陣内研究室で行った最初のフィールドワークは、新宿・歌舞伎町でした。増築や改築を繰り返してカオス状態になった建築物をスケッチしながら、この部分は逃げ道として使われたんだろうな、いかがわしい事務所も入っていたに違いない……と想像を膨らませていくのが、とても楽しかったです。今も、資料を元にいろいろなストーリーを思い描いていく過程が、文化財をデジタルで再現する際の醍醐味となっています。

アンダルシアでのフィールドワーク。左が岸上さん。中央の男性は芸術家で、お互い絵を描きながら街の造形について話をした。

アンダルシアでのフィールドワーク。左が岸上さん。中央の男性は芸術家で、お互い絵を描きながら街の造形について話をした。

卒業後は、就職というかたちにこだわらず創作活動をしたいと考えていましたが、両親のアドバイスもあって、創作の幅を広げるために、建築物や都市の研究をもう少し掘り下げてみようと思い、大学院に進学。並行して、専門学校でCGを本格的に学びました。
大学院の夏休みの海外フィールドワークでは、スペインのアンダルシア地方にある「天空の街」と呼ばれるアルコス・デ・ラ・フロンテーラ村を担当し、実測調査や古い建物に住んでいる方へのヒアリングなどを行いました。

建築学科の卒業生は、フィールドワークで学んだことを建築設計に生かす人が多い中、陣内研究室の仲間はファッションや広告、映像など進路が多岐にわたっていて、私もCG映像の制作会社に就職しました。

いつもと違うことをすれば新しい発見がある

熊本城のプロジェクトからも分かるように、デジタルアーカイブやVR技術は、文化財の魅力を伝えるだけにとどまらず、地域活性化や観光振興など、社会課題の解決にも活用されています。

2020年10月にスタートした「しあわせ文化財プロジェクト」もその一つで、長引くコロナ禍で旅行が控えられる中、オンラインツアーを介して、文化財やその地域・人との接点を提供し、現地へ利益を還元する仕組みとなっています。ツアー第一弾の行き先は、2016年に私がデジタルアーカイブを担当した奈良・興福寺で、リモート拝観などが自宅にいながらにして楽しめます。また、12月には東京国立博物館をオンライン上のバーチャル空間で見学できるイベントも開始します。
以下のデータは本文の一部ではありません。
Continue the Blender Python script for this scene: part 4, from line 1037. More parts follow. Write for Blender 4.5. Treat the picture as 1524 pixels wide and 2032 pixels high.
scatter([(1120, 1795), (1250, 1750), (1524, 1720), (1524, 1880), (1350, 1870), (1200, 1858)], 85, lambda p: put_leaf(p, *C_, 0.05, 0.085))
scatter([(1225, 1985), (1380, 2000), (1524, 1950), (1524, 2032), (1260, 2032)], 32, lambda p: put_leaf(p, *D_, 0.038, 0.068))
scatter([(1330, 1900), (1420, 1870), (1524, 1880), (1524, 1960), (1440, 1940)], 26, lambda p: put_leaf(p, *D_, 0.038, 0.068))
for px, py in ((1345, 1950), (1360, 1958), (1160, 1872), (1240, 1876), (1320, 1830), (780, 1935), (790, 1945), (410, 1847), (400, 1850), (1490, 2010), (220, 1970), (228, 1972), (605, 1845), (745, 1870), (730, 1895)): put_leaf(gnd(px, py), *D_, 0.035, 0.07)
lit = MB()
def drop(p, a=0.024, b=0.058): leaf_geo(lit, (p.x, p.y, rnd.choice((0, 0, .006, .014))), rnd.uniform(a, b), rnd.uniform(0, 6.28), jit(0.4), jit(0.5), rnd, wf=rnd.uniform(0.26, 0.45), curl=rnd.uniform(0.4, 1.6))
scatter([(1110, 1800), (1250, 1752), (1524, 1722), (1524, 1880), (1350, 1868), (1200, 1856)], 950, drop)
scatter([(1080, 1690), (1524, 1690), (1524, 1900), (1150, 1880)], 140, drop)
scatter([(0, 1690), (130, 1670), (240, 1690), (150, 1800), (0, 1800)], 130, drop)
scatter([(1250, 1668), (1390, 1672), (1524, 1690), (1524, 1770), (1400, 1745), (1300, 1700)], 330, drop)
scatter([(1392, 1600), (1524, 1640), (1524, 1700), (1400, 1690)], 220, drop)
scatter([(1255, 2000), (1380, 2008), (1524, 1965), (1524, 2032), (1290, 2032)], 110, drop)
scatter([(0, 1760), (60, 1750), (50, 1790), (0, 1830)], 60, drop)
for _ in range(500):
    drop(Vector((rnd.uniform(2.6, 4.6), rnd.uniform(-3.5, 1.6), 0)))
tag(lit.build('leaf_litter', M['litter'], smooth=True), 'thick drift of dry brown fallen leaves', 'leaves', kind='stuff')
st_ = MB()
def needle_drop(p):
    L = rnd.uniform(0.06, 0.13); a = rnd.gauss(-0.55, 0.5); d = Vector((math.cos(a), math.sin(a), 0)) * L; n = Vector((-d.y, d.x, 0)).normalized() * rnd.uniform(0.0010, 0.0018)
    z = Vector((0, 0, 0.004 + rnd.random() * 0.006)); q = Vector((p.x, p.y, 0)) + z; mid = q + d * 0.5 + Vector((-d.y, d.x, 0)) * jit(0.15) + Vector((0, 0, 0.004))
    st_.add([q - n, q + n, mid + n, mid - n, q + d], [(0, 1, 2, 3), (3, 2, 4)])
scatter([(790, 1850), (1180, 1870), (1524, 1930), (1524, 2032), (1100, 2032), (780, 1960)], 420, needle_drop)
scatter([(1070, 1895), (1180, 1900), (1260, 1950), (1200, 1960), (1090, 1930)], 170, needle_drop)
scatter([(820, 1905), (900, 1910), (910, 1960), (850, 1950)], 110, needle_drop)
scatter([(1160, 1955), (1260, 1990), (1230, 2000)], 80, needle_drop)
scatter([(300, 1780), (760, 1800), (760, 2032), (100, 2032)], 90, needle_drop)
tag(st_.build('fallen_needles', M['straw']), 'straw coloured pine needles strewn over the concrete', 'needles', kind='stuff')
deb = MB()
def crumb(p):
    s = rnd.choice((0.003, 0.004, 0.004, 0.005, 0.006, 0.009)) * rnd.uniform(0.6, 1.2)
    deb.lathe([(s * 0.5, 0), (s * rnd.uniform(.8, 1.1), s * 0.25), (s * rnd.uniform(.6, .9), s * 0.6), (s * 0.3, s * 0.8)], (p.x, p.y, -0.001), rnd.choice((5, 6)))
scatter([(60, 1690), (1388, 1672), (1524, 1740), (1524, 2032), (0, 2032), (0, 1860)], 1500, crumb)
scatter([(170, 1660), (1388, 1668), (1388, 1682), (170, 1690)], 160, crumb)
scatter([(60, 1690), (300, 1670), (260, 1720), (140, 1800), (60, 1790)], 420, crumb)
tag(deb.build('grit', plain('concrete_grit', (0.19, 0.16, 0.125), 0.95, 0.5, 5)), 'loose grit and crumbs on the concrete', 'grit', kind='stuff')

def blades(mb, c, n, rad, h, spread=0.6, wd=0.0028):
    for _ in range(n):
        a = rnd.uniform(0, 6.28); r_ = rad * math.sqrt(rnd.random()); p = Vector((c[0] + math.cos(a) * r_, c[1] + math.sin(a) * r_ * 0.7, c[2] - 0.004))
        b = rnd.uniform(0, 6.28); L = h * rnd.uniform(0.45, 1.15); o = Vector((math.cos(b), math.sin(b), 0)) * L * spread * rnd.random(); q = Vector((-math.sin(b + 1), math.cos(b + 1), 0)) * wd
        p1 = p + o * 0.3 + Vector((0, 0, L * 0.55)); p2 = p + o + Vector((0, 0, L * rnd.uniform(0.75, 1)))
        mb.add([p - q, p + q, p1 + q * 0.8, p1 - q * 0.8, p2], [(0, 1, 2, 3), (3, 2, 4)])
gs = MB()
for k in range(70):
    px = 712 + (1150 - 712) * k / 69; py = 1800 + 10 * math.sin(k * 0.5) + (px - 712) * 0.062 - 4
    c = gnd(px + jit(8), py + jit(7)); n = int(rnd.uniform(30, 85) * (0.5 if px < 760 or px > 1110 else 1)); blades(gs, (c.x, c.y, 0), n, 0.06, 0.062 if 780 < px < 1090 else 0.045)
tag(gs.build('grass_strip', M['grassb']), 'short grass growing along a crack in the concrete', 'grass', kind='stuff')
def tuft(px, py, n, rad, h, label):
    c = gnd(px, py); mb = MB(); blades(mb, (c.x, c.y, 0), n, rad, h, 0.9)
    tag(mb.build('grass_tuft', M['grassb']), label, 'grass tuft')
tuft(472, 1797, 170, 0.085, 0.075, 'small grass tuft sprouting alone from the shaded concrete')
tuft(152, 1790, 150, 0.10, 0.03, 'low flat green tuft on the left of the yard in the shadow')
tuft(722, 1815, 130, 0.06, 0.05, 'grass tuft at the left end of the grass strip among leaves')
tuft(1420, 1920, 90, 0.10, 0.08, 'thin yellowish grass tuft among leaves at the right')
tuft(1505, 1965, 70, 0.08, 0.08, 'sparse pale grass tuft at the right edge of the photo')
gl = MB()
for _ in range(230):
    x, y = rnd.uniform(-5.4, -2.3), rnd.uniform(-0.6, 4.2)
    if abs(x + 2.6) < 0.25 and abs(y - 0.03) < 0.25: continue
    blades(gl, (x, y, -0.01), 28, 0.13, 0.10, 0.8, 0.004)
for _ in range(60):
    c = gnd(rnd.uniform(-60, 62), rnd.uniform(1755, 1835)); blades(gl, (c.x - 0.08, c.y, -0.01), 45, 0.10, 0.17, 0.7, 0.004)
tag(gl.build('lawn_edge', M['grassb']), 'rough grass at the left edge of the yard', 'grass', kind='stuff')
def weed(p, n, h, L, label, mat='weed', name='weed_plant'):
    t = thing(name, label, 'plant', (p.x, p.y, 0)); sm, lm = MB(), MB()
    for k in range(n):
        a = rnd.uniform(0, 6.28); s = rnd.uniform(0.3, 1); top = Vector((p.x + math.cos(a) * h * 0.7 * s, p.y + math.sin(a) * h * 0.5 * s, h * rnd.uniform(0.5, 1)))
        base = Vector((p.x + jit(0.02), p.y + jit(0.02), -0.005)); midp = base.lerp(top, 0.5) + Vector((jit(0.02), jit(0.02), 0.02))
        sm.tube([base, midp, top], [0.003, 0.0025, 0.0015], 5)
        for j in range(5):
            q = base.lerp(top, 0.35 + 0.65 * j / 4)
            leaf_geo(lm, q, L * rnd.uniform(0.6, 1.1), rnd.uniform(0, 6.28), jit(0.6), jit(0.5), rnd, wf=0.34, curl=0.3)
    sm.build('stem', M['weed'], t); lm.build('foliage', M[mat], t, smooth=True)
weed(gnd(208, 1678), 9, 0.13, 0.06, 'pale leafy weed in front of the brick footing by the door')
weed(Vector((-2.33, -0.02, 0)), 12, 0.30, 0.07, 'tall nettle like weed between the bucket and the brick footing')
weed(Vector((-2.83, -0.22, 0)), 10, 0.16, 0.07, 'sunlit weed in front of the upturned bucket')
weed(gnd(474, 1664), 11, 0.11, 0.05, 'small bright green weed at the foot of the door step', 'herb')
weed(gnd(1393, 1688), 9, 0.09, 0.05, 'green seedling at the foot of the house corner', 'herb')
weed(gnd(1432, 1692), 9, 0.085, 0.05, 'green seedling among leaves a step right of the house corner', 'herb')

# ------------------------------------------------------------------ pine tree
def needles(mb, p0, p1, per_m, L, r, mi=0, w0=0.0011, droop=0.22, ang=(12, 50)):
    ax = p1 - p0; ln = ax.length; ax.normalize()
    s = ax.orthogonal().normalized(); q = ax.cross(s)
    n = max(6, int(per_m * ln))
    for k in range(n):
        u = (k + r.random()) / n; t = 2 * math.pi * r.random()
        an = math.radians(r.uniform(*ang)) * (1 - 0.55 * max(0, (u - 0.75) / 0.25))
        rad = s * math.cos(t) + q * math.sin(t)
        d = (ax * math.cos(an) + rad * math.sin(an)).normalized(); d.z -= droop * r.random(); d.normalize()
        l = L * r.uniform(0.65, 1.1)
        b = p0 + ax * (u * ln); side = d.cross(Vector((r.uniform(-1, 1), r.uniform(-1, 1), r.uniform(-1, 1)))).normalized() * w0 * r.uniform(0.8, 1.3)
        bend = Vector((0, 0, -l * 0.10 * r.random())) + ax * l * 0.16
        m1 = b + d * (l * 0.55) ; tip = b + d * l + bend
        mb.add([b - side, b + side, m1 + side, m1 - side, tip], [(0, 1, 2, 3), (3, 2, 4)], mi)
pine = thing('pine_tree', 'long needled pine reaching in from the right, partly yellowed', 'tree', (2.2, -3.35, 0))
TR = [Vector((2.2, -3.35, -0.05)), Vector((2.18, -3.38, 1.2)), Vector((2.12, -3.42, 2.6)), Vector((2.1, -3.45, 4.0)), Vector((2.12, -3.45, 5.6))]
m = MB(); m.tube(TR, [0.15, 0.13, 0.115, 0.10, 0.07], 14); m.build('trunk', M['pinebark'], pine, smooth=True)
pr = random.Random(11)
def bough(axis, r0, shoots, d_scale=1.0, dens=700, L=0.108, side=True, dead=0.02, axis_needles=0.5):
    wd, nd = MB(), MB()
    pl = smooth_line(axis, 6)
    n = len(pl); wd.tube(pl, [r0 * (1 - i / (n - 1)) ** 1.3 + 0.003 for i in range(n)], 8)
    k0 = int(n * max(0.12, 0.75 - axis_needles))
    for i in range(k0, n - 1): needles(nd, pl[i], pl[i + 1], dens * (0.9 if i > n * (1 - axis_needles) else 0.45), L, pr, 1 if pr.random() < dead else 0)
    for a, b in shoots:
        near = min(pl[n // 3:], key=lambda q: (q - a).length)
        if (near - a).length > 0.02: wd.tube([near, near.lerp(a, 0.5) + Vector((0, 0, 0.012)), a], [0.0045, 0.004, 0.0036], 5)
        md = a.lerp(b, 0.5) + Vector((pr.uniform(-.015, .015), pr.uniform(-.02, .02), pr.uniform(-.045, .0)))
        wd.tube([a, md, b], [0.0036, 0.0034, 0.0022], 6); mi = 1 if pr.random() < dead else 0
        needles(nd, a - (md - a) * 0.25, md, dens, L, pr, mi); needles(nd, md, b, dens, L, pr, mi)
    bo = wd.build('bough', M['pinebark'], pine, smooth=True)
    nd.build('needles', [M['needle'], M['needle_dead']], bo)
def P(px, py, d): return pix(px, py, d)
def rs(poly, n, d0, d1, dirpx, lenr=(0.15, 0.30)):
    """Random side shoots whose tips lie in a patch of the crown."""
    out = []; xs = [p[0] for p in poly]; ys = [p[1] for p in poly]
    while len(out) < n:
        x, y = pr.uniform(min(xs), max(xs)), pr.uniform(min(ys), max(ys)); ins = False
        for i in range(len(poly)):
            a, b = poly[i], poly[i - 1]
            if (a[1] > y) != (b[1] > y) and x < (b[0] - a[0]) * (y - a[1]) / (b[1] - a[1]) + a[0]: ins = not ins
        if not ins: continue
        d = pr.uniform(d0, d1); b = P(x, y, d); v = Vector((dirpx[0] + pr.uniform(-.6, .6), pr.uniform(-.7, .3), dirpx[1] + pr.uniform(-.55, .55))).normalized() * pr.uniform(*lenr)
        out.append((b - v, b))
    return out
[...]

今、学生時代を振り返ってみて感じるのは、たくさんのカルチャーショックを受けたことが今の自分につながっているということです。陣内先生と一緒に歩いていると、先生がふといなくなってしまうことがよくありました。
路地に入り込んで積極的に迷子になるのが、いろいろな魅力を発見するコツなんだなと思ったものです。学生の皆さんもぜひ、積極的に普段とは違うことをして、カルチャーショックを受けてください。いつもとは違う道を歩いてみる、それだけでも何か新しい発見があるはずです。